Given task:
Restate every line of the material, word for word.

Dataset section:
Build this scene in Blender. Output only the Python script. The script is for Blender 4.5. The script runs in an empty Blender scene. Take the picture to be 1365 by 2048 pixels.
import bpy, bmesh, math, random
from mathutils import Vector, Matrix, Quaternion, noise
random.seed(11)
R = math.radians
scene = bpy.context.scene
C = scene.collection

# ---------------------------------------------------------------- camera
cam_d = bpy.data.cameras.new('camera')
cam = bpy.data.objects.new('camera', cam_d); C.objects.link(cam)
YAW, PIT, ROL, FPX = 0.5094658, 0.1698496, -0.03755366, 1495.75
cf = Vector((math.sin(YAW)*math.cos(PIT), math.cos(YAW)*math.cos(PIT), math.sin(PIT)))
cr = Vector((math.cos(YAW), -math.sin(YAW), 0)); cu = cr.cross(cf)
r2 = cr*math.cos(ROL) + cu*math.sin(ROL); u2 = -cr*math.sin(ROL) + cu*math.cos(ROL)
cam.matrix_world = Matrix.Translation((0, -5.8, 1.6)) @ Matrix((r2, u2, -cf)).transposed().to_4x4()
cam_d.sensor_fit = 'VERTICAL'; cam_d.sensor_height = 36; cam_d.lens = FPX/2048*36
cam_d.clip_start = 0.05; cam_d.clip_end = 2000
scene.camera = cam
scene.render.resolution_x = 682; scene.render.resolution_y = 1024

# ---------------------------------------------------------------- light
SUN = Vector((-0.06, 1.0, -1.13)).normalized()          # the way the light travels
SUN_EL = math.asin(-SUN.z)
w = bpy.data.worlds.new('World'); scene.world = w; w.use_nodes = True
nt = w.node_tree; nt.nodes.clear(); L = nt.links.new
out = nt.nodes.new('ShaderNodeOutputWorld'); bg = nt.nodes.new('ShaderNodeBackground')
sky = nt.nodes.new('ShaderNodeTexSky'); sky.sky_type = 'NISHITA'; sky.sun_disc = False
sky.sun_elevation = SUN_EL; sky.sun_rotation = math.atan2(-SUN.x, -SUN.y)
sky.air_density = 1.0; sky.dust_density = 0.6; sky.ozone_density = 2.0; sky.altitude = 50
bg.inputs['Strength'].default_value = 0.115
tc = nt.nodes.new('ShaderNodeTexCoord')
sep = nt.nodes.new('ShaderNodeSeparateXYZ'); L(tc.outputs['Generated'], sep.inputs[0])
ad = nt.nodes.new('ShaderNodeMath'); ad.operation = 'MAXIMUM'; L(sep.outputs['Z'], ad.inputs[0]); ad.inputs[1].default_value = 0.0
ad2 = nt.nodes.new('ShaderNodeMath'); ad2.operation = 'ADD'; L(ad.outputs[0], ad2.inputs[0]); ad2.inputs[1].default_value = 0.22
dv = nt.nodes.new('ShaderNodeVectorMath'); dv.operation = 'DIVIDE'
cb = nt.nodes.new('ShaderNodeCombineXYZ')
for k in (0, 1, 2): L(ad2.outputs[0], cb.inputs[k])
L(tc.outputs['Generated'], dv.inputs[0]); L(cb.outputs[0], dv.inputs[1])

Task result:
Build this scene in Blender. Output only the Python script. The script is for Blender 4.5. The script runs in an empty Blender scene. Take the picture to be 1365 by 2048 pixels.
import bpy, bmesh, math, random
from mathutils import Vector, Matrix, Quaternion, noise
random.seed(11)
R = math.radians
scene = bpy.context.scene
C = scene.collection

# ---------------------------------------------------------------- camera
cam_d = bpy.data.cameras.new('camera')
cam = bpy.data.objects.new('camera', cam_d); C.objects.link(cam)
YAW, PIT, ROL, FPX = 0.5094658, 0.1698496, -0.03755366, 1495.75
cf = Vector((math.sin(YAW)*math.cos(PIT), math.cos(YAW)*math.cos(PIT), math.sin(PIT)))
cr = Vector((math.cos(YAW), -math.sin(YAW), 0)); cu = cr.cross(cf)
r2 = cr*math.cos(ROL) + cu*math.sin(ROL); u2 = -cr*math.sin(ROL) + cu*math.cos(ROL)
cam.matrix_world = Matrix.Translation((0, -5.8, 1.6)) @ Matrix((r2, u2, -cf)).transposed().to_4x4()
cam_d.sensor_fit = 'VERTICAL'; cam_d.sensor_height = 36; cam_d.lens = FPX/2048*36
cam_d.clip_start = 0.05; cam_d.clip_end = 2000
scene.camera = cam
scene.render.resolution_x = 682; scene.render.resolution_y = 1024

# ---------------------------------------------------------------- light
SUN = Vector((-0.06, 1.0, -1.13)).normalized()          # the way the light travels
SUN_EL = math.asin(-SUN.z)
w = bpy.data.worlds.new('World'); scene.world = w; w.use_nodes = True
nt = w.node_tree; nt.nodes.clear(); L = nt.links.new
out = nt.nodes.new('ShaderNodeOutputWorld'); bg = nt.nodes.new('ShaderNodeBackground')
sky = nt.nodes.new('ShaderNodeTexSky'); sky.sky_type = 'NISHITA'; sky.sun_disc = False
sky.sun_elevation = SUN_EL; sky.sun_rotation = math.atan2(-SUN.x, -SUN.y)
sky.air_density = 1.0; sky.dust_density = 0.6; sky.ozone_density = 2.0; sky.altitude = 50
bg.inputs['Strength'].default_value = 0.115
tc = nt.nodes.new('ShaderNodeTexCoord')
sep = nt.nodes.new('ShaderNodeSeparateXYZ'); L(tc.outputs['Generated'], sep.inputs[0])
ad = nt.nodes.new('ShaderNodeMath'); ad.operation = 'MAXIMUM'; L(sep.outputs['Z'], ad.inputs[0]); ad.inputs[1].default_value = 0.0
ad2 = nt.nodes.new('ShaderNodeMath'); ad2.operation = 'ADD'; L(ad.outputs[0], ad2.inputs[0]); ad2.inputs[1].default_value = 0.22
dv = nt.nodes.new('ShaderNodeVectorMath'); dv.operation = 'DIVIDE'
cb = nt.nodes.new('ShaderNodeCombineXYZ')
for k in (0, 1, 2): L(ad2.outputs[0], cb.inputs[k])
L(tc.outputs['Generated'], dv.inputs[0]); L(cb.outputs[0], dv.inputs[1])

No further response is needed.